Na “Casa das Pontes” não se fala noutra coisa. “Eu acho que o Ancelotti fez bem em deixar de lado o Neymar. Esse cara só sabe rolar no gramado” – diz a Belinha, a visita conservadora das ‘Pontes’. O Marcello, a visita reacionária das ‘Pontes’, acrescenta: “mas o Italiano é um gentleman. Telefonou ao moço avisando que não o ia convocar para a selecção”. A admiração por tudo o que seja italiano, aqui no Brasil, é infinita e cega. Um dia, o Matuto caiu na asneira de dizer que a Itália era o “esgoto da Europa”. Foi xingado. Achincalhado. Picotado. Desmantelado. Trucidado. Obliterado. Aperreado. Acanalhado. Massacrado… e outras coisas letais acabadas em “ado”. Bom, mas adiante!

“Certo, mas nem sempre foi assim” – acautela o Sr. Rocha, ex engenheiro mecânico tornado especialista nas andanças anglófonas. O Sr. Rocha é a visita na “Casa das Pontes” que sempre coloca água na fervura. É a sensatez verbalizada. O cara que pega no cangote e cutuca a alma. “Numa crónica de 1921, Graciliano Ramos, o autor de Vidas Secas defendeu que o futebol era uma moda passageira que jamais pegaria no Brasil. Ele achava que o esporte não combinava com a personalidade ‘bronca’ do brasileiro” – conclui o Sr. Rocha. O Matuto fez uma rápida pesquisa e na verdade o escritor do Estado de Alagoas escreveu: “Mas por que o football? Não seria melhor exercitar-se a mocidade em jogos nacionais, sem mescla de estrangeirismo, o murro, o cacete, a faca de ponta, por exemplo? Não é que me repugne a introdução de coisas exóticas entre nós. Mas gosto de indagar se elas serão assimiláveis ou não. No caso afirmativo, seja muito bem-vinda a instituição alheia, fecundemo-la, arranjemos nela um filho híbrido que possa viver cá em casa. De outro modo, resignemo-nos às broncas tradições dos sertanejos e dos matutos. Ora, parece-nos que o football não se adapta a estas boas paragens do cangaço. É roupa de empréstimo, que não nos serve”.*O escritor patriota ainda pediu aos jovens que esquecessem o football e resgatassem, em nome da cultura brasileira, atividades nacionais que andavam esquecidas: “reabilitem os esportes regionais que aí estão abandonados: o porrete, o cachação, a queda de braço, a corrida a pé, tão útil a um cidadão que se dedica ao arriscado ofício de furtar galinhas, a pega de bois, o salto, a cavalhada e, melhor que tudo, a rasteira. A rasteira! Este, sim, é o esporte nacional por excelência”!* O Matuto achou castiça esta referência à ‘rasteira’ como o “esporte nacional”. Revelador, no mínimo. O Óscar, a lagartixa residente da “Casa das Pontes”, espreguiçando-se no muro, lança as patas aos céus: “rasteira sou eu, e não digo tanta barbaridade”!
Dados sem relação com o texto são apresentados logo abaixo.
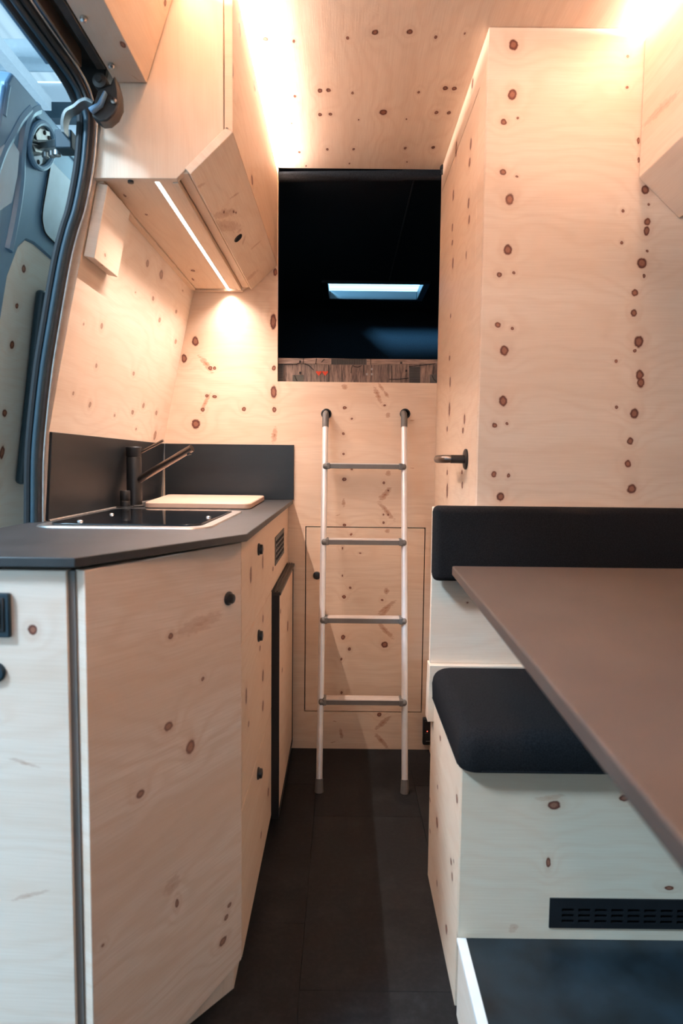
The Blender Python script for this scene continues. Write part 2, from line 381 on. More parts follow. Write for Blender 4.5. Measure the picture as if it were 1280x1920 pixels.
bs = BW.streaks([(600,-5,640,50,14),(635,40,672,95,12),(690,685,600,790,22),(595,780,712,915,17),(680,190,655,225,18),(372,760,368,820,14),(665,575,668,615,20),(655,965,665,995,20),(660,1360,650,1405,22),(722,1440,590,1545,18),(315,880,350,868,4),(805,243,850,243,3),(810,560,845,563,3)], 3.556, 540, 720)
bs += BW.streaks([(755,700,600,830,26),(590,850,735,1005,24),(285,810,300,920,18),(210,745,255,755,5),(195,948,245,940,5)], 4.923, 580, 1200)
bs += BW.streaks([(740,1125,705,1165,5),(705,1165,740,1200,5),(372,665,400,700,6),(375,775,395,735,4),(516,800,512,832,6),(642,720,650,730,6),(700,722,716,760,5)])
M['w_bulk'] = wood('pine_bulkhead', bk, bs, 2.0, 'u', sop=.95, base=(.79, .61, .46), contrast=1.5)
hl, hr, hb, ht = -.124, .282, .134, .779        # hatch in the bulkhead
wb = holed('wall_rear', BW, [-.64, .98], [0, CEIL+.02], [(-.2225, .3165, 1.268, CEIL+.02), (hl-.0020, hr+.0020, hb-.0020, ht+.0020)], .018, M['w_bulk'])
wb['kind'] = 'structure'
d2 = tag(slab('door_2', BW, rect(hl+.0012, hr-.0012, hb+.0012, ht-.0012), .017, M['w_bulk'], None, .0008, w=-.0005), 'flush pine hatch in the bulkhead behind the ladder', kind='structure')
MB().box(hl-.02, hr+.02, YB+.0185, YB+.03, hb-.02, ht+.02).build('hatch_backing', M['black'], wb)
kc = P(594, 1079, Y=YB)
MB().lathe((kc.x, YB+.001, kc.z), (0, -1, 0), [(.0135, 0), (.0135, .005), (.0115, .010), (.006, .012)], 20).build('latch_knob', M['black'], d2)
for px in (610, 757.5):                         # black sockets that the ladder hooks into
    c = P(px+1.5, 776, Y=YB)
    MB().lathe((c.x, YB+.001, c.z), (0, -1, 0), [(.0175, 0), (.0175, .004), (.015, .006), (.0135, .006), (.0135, .003), (.004, .003)], 28).build('ladder_socket', M['black'], wb)

# left wall (tilting inwards towards the roof) and its pine lining
lk = LW.knots([(180,745,8,22),(393,720,9,26),(480,790,12,32),(430,942,7,17),(575,1024,6,13),(230,510,12,20),(55,652,6,10),(320,903,3,5),(615,893,4,6)], 3.368, 160, 280)
lk += LW.knots([(490,705,4,8),(595,715,7,18),(563,945,6,14),(429,1107,6,10),(524,1172,7,18)], 3.095, 0, 380)
lk += LW.knots([(532,28,5,10),(627,30,4,9),(620,120,5,18),(460,40,3,6),(545,95,3,5)], 2.133, 0, 760) + LW.knots([(252,700,2,4),(270,760,2,5),(300,600,2,5),(330,640,2,5)])
M['w_left'] = wood('pine_left_wall', lk, (), 3.0, 'u', kop=.6, base=(.80, .65, .52))
WP = [(-.620, 0), (-.620, .871), (-.6125, .98), (-.607, 1.056), (-.585, 1.17), (-.562, 1.28), (-.532, 1.42), (-.502, 1.557), (-.472, 1.70), (-.411, 1.99)]
m_ = MB(); m_.prism([(x, 1.348, z) for x, z in WP] + [(x-.040, 1.348, z) for x, z in WP[::-1]], Vector((0, YB-1.348, 0)), lambda ps: [(p.y, p.z*LWv) for p in ps])
tag(m_.build('wall_left', M['w_left']), kind='structure')
# board at the cabinet end of the lining
tb = [LW.hit(*q) for q in ((219, 376), (184, 496))]
p0 = LW.hit(184, 496); p1 = LW.hit(141, 468); zt = 1.556*LWv
tag(slab('trim_1', LW, [(1.352, p1[1]), (1.352, zt), (1.49, zt), (1.49, p1[1])], .022, M['w_left'], w=.024), kind='structure')

# door frame of the side door: painted header, rubber seal, inner flange
OUT = [(146,221),(144,271),(140,312),(133,354),(124,396),(113,430),(101,477),(90,535),(78,606),(65,687),(54,784),(48,865),(47,978)]
def seal_path(off, drop=0.0, yv=1.325):
    pts = [Vector((-.560+off, y, 1.742+drop)) for y in (-.3, 0, .5, .9, 1.05, 1.15)]
    pts += [Vector((-.556+off, 1.22, 1.738+drop)), Vector((-.548+off, 1.27, 1.728+drop)), Vector((-.540+off, 1.305, 1.712+drop*.6)), Vector((-.533+off*.9, yv-.004, 1.690))]
    for q in OUT:
        p = P(*q, Y=yv); pts.append(Vector((p.x+off*.86, yv, p.z)))
    p = pts[-1]; pts += [Vector((p.x-.01, yv, p.z-.25)), Vector((p.x-.01, yv, .02))]
    return pts
def smooth_path(pts, n=3):
    out = []
    for i in range(len(pts)-1):
        a, b, c, d = pts[max(i-1, 0)], pts[i], pts[i+1], pts[min(i+2, len(pts)-1)]
        for k in range(n):
            t = k/n; out.append(.5*((2*b)+(c-a)*t+(2*a-5*b+4*c-d)*t*t+(-a+3*b-3*c+d)*t**3))
    return out+[pts[-1]]
sl = empty('trim_2', (-.56, 1.325, .02), kind='structure')
MB().tube(smooth_path(seal_path(.007, 0, 1.330)), .0085, 10).build('seal_lip', M['rubber'], sl)
M['bulb'] = plain('seal_bulb_rubber', (.014, .040, .058), .42, var=.1)
MB().tube(smooth_path(seal_path(.021, -.002, 1.322)), .0070, 12).build('seal_bulb', M['bulb'], sl)
MB().tube(smooth_path(seal_path(.033, .004, 1.330)), .0070, 10).build('seal_grip', M['darkmetal'], sl)
MB().tube(smooth_path(seal_path(.0425, .006, 1.332)), .0028, 8).build('flange_edge', M['zinc'], sl)
# header over the side door: stepped painted channels
hd = tag(MB().box(-.575, -.455, -.3, 1.335, 1.765, 1.80).build('header', M['darkmetal']), kind='structure')
hd.name = 'trim_3'; WO['trim_3'] = WO['header']
MB().prism([(-.530, -.3, 1.752), (-.508, -.3, 1.748), (-.498, -.3, 1.765), (-.530, -.3, 1.765)], Vector((0, 1.57, 0))).build('painted_channel', M['paint'], hd, .002)
MB().box(-.503, -.4985, -.3, 1.28, 1.735, 1.765).build('channel_lip', plain('copper_tinted_edge', (.32, .22, .16), .3, .6), hd, .001)
MB().prism([(-.538, 1.327, 1.69), (-.482, 1.327, 1.69), (-.461, 1.327, 1.83), (-.560, 1.327, 1.83)], Vector((0, .009, 0))).build('pillar_gusset', M['darkmetal'], hd, .002)
MB().box(-.576, -.555, -.3, 1.30, 1.75, 1.80).build('outer_skin', M['paint'], hd, .003)

# slim body behind the bed opening: felt lined sleeping area
bx = empty('wall_back', (0, 4.25, 1.2), kind='structure')
MB().box(-.95, 1.05, 4.25, 4.28, 1.1, 2.02).build('felt_panel', M['felt'], bx)
MB().box(-.95, -.92, 2.24, 4.25, 1.1, 2.02).build('felt_panel', M['felt'], bx)
MB().box(1.02, 1.05, 2.24, 4.25, 1.1, 2.02).build('felt_panel', M['felt'], bx)
MB().box(-.95, 1.05, 2.24, 4.25, 1.08, 1.10).build('bed_base', M['felt'], bx)
s0, s1 = P(606, 530, Z=1.968), P(612, 558, Z=1.968); s2 = P(802, 530, Z=1.968)
SX0, SX1, SY0, SY1 = s0.x+.01, s2.x-.005, min(s0.y, s2.y), s1.y          # skylight cut-out
SY0, SY1 = 3.60, 3.94
fc = holed('ceiling_rear', Fr((0, 0, 1.975), (0, 1, 0), (1, 0, 0)), [2.23, 4.28], [-.95, 1.05], [(SY0, SY1, SX0, SX1)], .03, M['felt'])
fc.name = 'ceiling_2'; WO['ceiling_2'] = WO['ceiling_rear']; fc['kind'] = 'structure'
# rolled front edge and sewn seams of the felt lining
MB().tube([(-.25, 2.228, 1.938), (0, 2.228, 1.943), (.19, 2.228, 1.947)], .017, 14).build('felt_roll', M['felt'], fc)
MB().tube([(.186, 2.226, 1.949), (.25, 2.228, 1.950), (.318, 2.230, 1.950)], .017, 14).build('felt_roll', M['felt'], fc)
a, b_ = P(779, 326, Z=1.972), P(729, 528, Z=1.972)
MB().tube([(a.x, 2.24, 1.973), mix((a.x, 2.24, 1.973), (b_.x, b_.y, 1.973), .5), (b_.x, b_.y, 1.973)], .0035, 6).build('seam', M['ink'], fc)
MB().tube([(-.47, 4.247, 1.2), (-.47, 4.247, 1.95)], .003, 6).build('seam', M['ink'], bx)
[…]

Entretanto, começou o Mundial de Clubes e o Brasil tem 4 dignos representantes em competição: O Palmeiras, o Botafogo, o Fluminense e o Flamengo. Este último, o Clube de Regatas do Flamengo, é responsável pela glorificação do exercício físico, para a saúde do corpo e da alma de milhares de Cariocas. Jovens outrora balofos e raquíticos, ostentavam de repente largos peitorais (“pecs” para os Ingleses, informa o Sr. Rocha), uma cintura fina, a perna nervosa e uma musculatura hercúlea de braços. Era o delírio do ‘rowing’ – o remo -a paixão dos ‘sports’. Nos dias de regatas a cidade do Rio engasgava-se num gentio urbano. Mas um clube que começou com regatas depressa ficou ébrio do football. O ‘ground’ – campo de jogos – do Flamengo era colossal. “Nas arquibancadas os patrícios sentavam-se como num circo romano” – esclarecia o Sr. Rocha. “E as mulheres assistiam”? – perguntou a Belinha. “Sim” – garantia o Sr. Rocha – “as meninas daquele tempo ficavam pálidas de emoção gritando o nome dos jogadores. A mulherada, como sacerdotisas, dava-se a hábitos inéditos como nunca se tinha visto em arenas de jogos. Os ‘gladiadores’, os jogadores do football, claro está, eram modelos de crânio alongado e pontiagudo, dando pontapés com os membros inferiores que em muito faziam lembrar certos ancestrais do homem”. O Matuto ficou atarantado com esta descrição do Sr. Rocha – que fascinante deveria ser assistir a uma partida de ‘bolapé’. O Sr. Rocha continua: “na verdade, as senhoras que assistiam ficavam de tal maneira empolgadas que esqueciam a postura duma dama, e de vocabulário baixo e rasteiro (outras vez a rasteira!), de calão em calão, competiam com os carroceiros do tempo”. “Dá um exemplo” – implora a Belinha. “Só se for em Chinês” – atalha o Marcello, abespinhado com o rumo da conversa. O Marcello é notoriamente esquelético e acha que ‘decote’ é palavrão. Dona Sirlei soltou um suspiro de alívio: “afff”!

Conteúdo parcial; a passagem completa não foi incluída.